Talk Title: Learning from a Biased Sample

Abstract: The empirical risk minimization approach to data-driven decision making assumes that we can learn a decision rule from training data drawn under the same conditions as the ones we want to deploy it in. However, in a number of settings, we may be concerned that our training sample is biased, and that some groups (characterized by either observable or unobservable attributes) may be under- or over-represented relative to the general population; and in this setting empirical risk minimization over the training set may fail to yield rules that perform well at deployment.

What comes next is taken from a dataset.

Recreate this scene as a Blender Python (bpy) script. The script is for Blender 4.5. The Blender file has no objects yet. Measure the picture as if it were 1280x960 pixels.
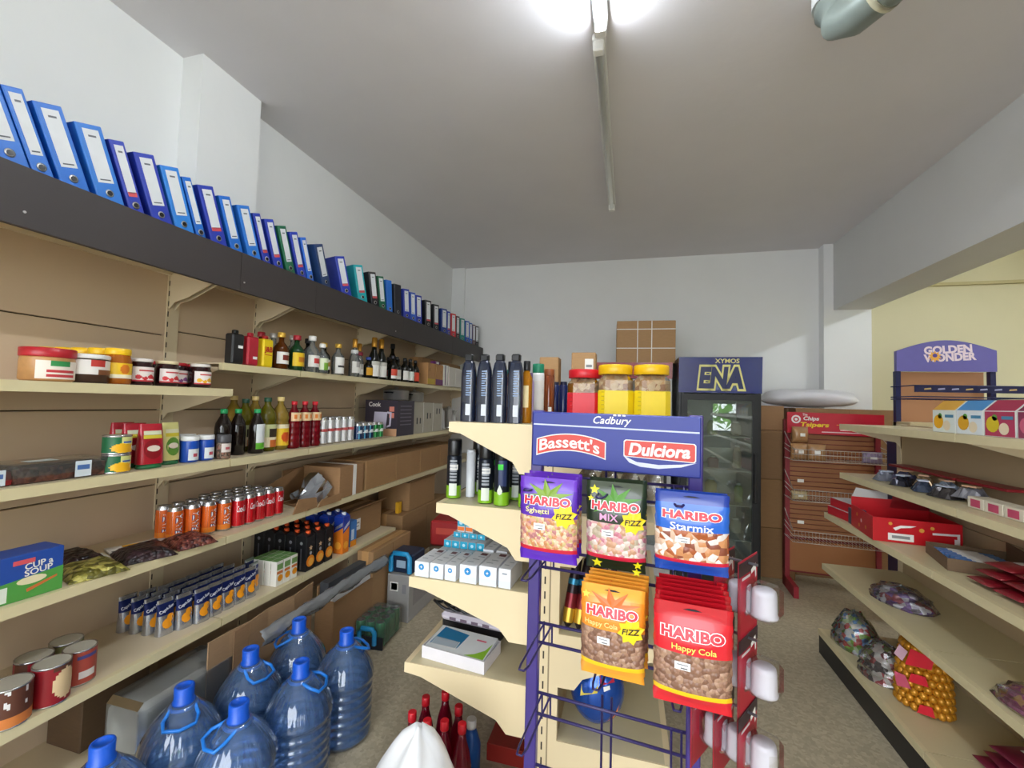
import bpy, math, random
from mathutils import Matrix, Vector
random.seed(7)
PI = math.pi
SC = bpy.context.scene
COL = SC.collection

# ------------------------------------------------------------------ camera
def camera():
    yaw, pitch, roll, f = math.radians(15.03), math.radians(2.446), math.radians(1.564), 541.4
    F = Vector((-math.sin(yaw)*math.cos(pitch), math.cos(yaw)*math.cos(pitch), math.sin(pitch)))
    R = Vector((math.cos(yaw), math.sin(yaw), 0)); U = R.cross(F)
    c, s = math.cos(roll), math.sin(roll)
    R2 = c*R + s*U; U2 = -s*R + c*U
    cam = bpy.data.cameras.new('camera'); o = bpy.data.objects.new('camera', cam); COL.objects.link(o)
    cam.sensor_width = 36; cam.lens = f*36/1280; cam.clip_start = .02
    m = Matrix(((R2.x, U2.x, -F.x), (R2.y, U2.y, -F.y), (R2.z, U2.z, -F.z))).to_4x4()
    m.translation = Vector((0, 0, 1.5)); o.matrix_world = m
    SC.camera = o
camera()

# ------------------------------------------------------------------ light
SKY = 5.8          # daylight outside the shop front
TUBE = 92.0        # lit fluorescent tube
SC.view_settings.view_transform = 'Standard'; SC.view_settings.look = 'None'
SC.view_settings.gamma = 1; SC.view_settings.use_curve_mapping = False
SC.view_settings.exposure = 0.38
w = bpy.data.worlds.new('sky'); SC.world = w; w.use_nodes = True
w.node_tree.nodes['Background'].inputs[0].default_value = (.90, .95, 1.0, 1)
w.node_tree.nodes['Background'].inputs[1].default_value = SKY
OPENINGS = [(-2.0, 1.0, .25, 2.75), (1.67, 2.19, 1.0, 1.63), (2.6, 3.3, .1, 2.3)]   # shop-front openings x0,x1,z0,z1 at y=-2
YF = -2.0
for (a, b, c, d) in OPENINGS:
    l = bpy.data.lights.new('daylight_portal', 'AREA'); l.shape = 'RECTANGLE'; l.size = b-a; l.size_y = d-c
    l.cycles.is_portal = True
    o = bpy.data.objects.new('daylight_portal', l); COL.objects.link(o)
    o.location = ((a+b)/2, YF, (c+d)/2); o.rotation_euler = (PI/2, 0, 0)   # faces +y, into the shop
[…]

We propose a model of sampling bias called Gamma-biased sampling, where observed covariates can affect the probability of sample selection arbitrarily much but the amount of unexplained variation in the probability of sample selection is bounded by a constant factor. Applying the distributionally robust optimization framework, we propose a method for learning a decision rule that minimizes the worst-case risk incurred under a family of test distributions that can generate the training distribution under Gamma-biased sampling. We apply a result of Rockafellar and Uryasev to show that this problem is equivalent to an augmented convex risk minimization problem. We give statistical guarantees for learning a model that is robust to sampling bias via the method of sieves, and propose a deep learning algorithm whose loss function captures our robust learning target. We empirically validate our proposed method in simulations and a case study on ICU length of stay prediction.